Para entonces, los cholos, ya no se agarraban a pedradones con otros barrios. Ahora lo hacían a cuetazos. Mientras más se fueron adentrando en el narco, más peligrosos se hicieron. Las rieladas de la poli ya eran muy raras, e incluso algunas pandillas, como los Ortizes y Los Gatos, se atrevían a retarla.
A cada rato salían en el pápiro las noticias de muertos en pleitos de pandillas. En la tele, hasta salían reportajes especiales sobre bandas que andaban vendiendo loquera a la brava en las calles, a pleno día; y otros que incluso enseñaban sus fuscas: desde pistolas hechizas con antenas de televisión, hasta cuernos de chivo de los de a de veras. Todo para enseñarle al mundo que el cholo puede ser malandro, puede ser vicioso o delincuente; pero nunca deja de ser machín.

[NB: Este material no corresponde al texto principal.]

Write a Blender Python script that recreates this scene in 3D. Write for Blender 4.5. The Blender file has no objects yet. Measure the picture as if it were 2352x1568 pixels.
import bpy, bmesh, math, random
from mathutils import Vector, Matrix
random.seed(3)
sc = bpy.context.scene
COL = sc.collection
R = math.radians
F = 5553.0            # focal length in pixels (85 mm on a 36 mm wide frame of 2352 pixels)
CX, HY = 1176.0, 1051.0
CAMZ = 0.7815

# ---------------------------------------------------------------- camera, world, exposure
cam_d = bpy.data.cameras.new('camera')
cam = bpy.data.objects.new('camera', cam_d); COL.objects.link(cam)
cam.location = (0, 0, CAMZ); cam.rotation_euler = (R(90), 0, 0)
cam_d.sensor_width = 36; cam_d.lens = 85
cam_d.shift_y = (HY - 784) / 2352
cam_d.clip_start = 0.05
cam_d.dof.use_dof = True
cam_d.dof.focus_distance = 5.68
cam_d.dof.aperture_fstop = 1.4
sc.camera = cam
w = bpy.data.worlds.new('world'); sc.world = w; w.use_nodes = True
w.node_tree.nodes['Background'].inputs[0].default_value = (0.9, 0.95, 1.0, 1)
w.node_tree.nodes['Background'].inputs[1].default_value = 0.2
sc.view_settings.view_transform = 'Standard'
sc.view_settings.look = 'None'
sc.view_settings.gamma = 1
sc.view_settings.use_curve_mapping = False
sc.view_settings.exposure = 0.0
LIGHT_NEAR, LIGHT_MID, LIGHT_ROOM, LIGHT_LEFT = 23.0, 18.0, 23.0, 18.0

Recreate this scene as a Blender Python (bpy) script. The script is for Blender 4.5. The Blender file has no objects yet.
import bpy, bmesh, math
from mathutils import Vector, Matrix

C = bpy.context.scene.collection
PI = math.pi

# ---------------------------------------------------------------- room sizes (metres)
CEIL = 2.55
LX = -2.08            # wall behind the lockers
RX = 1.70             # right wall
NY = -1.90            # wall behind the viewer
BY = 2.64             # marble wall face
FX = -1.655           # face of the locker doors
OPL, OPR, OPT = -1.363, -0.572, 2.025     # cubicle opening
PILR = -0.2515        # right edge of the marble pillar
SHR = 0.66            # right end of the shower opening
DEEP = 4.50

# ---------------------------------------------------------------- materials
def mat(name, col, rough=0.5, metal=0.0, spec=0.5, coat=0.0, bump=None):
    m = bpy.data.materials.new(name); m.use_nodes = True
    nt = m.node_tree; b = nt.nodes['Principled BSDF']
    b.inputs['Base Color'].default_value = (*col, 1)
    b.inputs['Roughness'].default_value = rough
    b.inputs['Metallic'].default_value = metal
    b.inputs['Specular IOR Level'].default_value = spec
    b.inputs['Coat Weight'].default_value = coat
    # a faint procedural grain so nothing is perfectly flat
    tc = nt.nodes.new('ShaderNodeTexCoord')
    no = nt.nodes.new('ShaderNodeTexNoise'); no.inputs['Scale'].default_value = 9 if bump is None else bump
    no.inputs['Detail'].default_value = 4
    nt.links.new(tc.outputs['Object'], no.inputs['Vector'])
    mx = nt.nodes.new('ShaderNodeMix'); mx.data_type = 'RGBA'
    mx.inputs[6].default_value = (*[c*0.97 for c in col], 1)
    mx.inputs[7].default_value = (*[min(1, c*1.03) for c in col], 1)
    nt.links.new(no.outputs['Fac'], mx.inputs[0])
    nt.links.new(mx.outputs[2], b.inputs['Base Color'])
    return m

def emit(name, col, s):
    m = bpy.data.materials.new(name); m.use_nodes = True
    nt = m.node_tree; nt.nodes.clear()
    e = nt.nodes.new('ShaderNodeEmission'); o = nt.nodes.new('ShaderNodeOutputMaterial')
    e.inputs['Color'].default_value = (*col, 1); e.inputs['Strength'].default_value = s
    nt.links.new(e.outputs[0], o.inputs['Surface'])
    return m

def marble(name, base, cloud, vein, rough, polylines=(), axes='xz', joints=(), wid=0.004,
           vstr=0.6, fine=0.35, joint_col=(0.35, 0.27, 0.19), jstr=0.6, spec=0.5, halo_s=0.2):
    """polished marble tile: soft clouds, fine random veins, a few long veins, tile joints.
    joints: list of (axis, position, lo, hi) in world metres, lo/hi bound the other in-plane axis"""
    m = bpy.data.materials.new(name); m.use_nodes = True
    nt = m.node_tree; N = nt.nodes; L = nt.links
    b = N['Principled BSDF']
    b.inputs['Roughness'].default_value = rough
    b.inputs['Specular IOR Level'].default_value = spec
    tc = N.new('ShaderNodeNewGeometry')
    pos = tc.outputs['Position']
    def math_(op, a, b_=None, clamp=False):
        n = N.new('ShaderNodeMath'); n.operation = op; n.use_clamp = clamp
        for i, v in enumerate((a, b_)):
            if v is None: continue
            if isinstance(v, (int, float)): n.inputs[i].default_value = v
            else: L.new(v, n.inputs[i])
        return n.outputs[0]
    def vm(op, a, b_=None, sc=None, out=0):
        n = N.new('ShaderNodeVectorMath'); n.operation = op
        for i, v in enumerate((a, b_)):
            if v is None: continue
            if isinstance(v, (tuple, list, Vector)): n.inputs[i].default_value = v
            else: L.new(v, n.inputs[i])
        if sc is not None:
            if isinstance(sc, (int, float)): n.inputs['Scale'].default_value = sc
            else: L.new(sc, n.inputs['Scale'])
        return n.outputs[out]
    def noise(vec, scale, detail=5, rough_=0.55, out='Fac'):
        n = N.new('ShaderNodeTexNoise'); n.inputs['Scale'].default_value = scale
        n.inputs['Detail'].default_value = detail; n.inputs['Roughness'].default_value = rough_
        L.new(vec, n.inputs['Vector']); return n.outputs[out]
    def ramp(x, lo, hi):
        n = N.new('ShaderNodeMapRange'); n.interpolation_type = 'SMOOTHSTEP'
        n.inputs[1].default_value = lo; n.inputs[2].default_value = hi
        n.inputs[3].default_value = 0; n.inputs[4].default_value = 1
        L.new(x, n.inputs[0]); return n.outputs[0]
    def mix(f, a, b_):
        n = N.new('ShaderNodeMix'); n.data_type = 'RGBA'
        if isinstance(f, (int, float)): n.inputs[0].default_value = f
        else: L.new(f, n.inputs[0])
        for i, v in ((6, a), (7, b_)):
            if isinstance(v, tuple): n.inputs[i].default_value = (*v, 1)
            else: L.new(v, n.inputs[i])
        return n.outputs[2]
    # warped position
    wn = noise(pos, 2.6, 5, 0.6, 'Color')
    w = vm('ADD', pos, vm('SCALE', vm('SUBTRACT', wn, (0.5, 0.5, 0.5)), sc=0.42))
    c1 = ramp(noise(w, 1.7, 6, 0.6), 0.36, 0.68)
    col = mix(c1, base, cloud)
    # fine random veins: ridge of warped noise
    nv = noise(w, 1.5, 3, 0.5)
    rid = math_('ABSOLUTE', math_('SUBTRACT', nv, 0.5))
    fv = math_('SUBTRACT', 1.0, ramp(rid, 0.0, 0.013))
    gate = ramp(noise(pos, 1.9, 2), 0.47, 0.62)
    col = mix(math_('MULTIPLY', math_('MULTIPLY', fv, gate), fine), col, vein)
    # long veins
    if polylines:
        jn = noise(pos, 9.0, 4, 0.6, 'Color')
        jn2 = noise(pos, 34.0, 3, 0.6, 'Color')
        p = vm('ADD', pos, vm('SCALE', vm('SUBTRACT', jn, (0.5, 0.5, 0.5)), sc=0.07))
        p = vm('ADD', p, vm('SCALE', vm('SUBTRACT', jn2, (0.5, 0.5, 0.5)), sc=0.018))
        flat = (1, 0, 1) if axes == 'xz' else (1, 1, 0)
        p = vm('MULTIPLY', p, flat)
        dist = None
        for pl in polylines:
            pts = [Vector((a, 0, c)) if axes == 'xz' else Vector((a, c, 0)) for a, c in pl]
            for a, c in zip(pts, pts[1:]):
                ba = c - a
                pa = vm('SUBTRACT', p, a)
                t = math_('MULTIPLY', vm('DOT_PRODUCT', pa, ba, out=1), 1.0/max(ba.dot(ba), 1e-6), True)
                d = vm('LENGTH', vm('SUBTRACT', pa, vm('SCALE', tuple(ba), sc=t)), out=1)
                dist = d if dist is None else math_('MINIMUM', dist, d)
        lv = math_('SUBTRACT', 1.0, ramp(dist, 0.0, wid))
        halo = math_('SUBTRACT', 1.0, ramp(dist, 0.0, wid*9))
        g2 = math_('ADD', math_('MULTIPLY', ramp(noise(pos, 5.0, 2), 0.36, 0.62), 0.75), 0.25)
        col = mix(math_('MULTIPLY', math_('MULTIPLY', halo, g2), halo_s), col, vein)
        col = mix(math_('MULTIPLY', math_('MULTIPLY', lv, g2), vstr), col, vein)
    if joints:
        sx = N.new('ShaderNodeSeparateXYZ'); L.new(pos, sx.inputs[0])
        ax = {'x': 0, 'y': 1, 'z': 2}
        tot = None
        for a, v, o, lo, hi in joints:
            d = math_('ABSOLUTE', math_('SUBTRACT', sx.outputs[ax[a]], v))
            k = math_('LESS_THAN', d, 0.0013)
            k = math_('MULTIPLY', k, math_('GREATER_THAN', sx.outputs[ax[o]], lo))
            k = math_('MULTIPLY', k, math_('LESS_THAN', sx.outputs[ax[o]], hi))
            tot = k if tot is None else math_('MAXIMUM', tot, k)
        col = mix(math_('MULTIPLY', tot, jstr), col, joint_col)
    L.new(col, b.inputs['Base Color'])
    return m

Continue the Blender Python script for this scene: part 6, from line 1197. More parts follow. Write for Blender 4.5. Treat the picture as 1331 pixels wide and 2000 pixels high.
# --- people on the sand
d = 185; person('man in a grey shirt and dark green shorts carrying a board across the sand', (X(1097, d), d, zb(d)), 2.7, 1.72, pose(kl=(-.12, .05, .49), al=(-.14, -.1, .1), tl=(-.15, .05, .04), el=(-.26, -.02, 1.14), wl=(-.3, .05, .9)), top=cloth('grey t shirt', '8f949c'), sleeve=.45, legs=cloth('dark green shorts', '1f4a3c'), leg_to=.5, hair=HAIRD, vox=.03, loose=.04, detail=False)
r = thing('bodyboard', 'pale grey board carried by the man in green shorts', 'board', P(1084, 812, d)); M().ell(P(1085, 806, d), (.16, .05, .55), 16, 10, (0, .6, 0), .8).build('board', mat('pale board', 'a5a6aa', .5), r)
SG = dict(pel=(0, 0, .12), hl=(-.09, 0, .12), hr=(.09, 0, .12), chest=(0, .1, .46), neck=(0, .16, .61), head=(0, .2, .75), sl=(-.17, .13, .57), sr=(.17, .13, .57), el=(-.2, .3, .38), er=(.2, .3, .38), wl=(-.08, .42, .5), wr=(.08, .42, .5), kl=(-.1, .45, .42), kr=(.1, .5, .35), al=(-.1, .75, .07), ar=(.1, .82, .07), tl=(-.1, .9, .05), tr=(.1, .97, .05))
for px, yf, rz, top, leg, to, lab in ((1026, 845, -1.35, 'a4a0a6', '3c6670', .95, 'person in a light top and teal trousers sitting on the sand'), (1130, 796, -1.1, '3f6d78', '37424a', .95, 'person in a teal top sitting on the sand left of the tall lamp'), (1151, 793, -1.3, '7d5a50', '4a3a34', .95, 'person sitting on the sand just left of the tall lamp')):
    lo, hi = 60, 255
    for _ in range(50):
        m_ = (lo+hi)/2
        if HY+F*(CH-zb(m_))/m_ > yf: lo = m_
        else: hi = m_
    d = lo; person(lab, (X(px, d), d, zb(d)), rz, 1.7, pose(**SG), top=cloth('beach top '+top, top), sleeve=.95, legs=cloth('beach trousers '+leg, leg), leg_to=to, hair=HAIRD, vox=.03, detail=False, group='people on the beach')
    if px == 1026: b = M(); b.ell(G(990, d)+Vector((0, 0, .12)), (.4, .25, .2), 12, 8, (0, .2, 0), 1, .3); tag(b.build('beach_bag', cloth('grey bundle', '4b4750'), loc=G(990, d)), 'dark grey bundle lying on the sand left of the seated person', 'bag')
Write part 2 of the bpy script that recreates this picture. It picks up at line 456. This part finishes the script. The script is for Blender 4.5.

O al menos, yo no he washado un cholo que haya salido del clóset…

El barrio como generador de regalías
A principios de los noventa, el cholismo se fue apagando. Aunque la neta, creo que más bien cambió a otra cosa. Primero fue el rap, luego el hip hop, y luego una mezcla de esta música con la grupera y la banda, lo que llamó la atención de los chavos de la época. El barrio, que había sido patria y familia, se volvió algo así como un instrumento del show business para vender discos. Los morrillos ya no buscaban apantallar a los mexicanos, y ya no se rebelaban contra los gringos. Simplemente, nomás querían imitar a grupos musicales como Kumbia King’s y Chicos de Barrio.
Tiro rollo acerca de los chavos de la época de los noventa por una cuestión: muchos de los originales cholos, ya no se veían morrillos; al contrario, varios de ellos ya estaban rucones. La raza que tanto miedo les tuvo, ahora se burlaba diciéndoles “cholos jubilados”. Pero aun cuando muchos de ellos sentaran cabeza y por cuestiones de hallar jale se vistieran de cheros o normalones, era fácil saber quiénes habían sido cholos antes; pues se vistieran como se vistieran, el estilito se les quedaba. Y se les quedaba para siempre, como los placazos dibujados en su piel, y que ya no se borran.